Montgomery County Student Leader Proposes Allowing Cellphone Use at Lunchtime

By Daniel de Vise
Washington Post Staff Writer
Monday, June 1, 2009

Juan Hendrix, an earth science teacher at John F. Kennedy High School in Silver Spring, knows that when it comes to cellphone use in schools, looks can deceive.

"A classroom can appear quiet and orderly, but it may be abuzz with chatter," Hendrix said.

Text messaging has spawned an era of uninterrupted contact among friends, especially young people. Students often tap out silent conversations beneath their desks, even though most Washington area public schools forbid them to use cellphones on campus during school hours.

To defuse the conflict, a Montgomery County student leader has proposed a compromise: Let students text while they eat.

A resolution before the county school board would allow high school students to use cellphones on campus at lunchtime. Quratul-Ann Malik, the board's elected student member and sponsor of the measure, is seeking to define an appropriate place for iPhones and BlackBerrys at school.

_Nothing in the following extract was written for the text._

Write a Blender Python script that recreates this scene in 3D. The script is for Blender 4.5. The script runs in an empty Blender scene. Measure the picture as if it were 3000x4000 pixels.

Malik, 18, a senior at Watkins Mill High School in Gaithersburg, said she believes she speaks for the text-messaging set. A Facebook group to promote her cause attracted 1,200 members in three days.

"They got rid of pay phones a couple years ago in high schools," Malik said. "The reason they got rid of pay phones is because of cellphones. But students aren't allowed to use them."

She faces entrenched administrative opposition. Students in Montgomery, Fairfax, Prince George's, Loudoun, Prince William, Anne Arundel, Howard, Frederick, Arlington and Calvert counties and the District, among other places, are forbidden to use portable communication devices during school hours.

The rules were written when few students carried cellphones and "text" was not yet a verb. Today, they are difficult to enforce. The main problem is texting, which has supplanted talking and note-passing as the distraction of choice in many classrooms.

"Some teachers with good eyes can stop it, but for the most part it's ridiculously easy to text during class," said David Riva, 18, a senior at Walter Johnson High School in Bethesda.

At Albert Einstein High School in Kensington, employees confiscate eight to 10 cellphones a week, said Jim Fernandez, the principal. Serious transgressions, such as using cellphones to cheat during tests or forwarding sexually explicit photos, have not been reported.

Education leaders responded to the first generation of bulky cellphones by banning them from schools, regarding the gadgets with the same suspicion as pagers.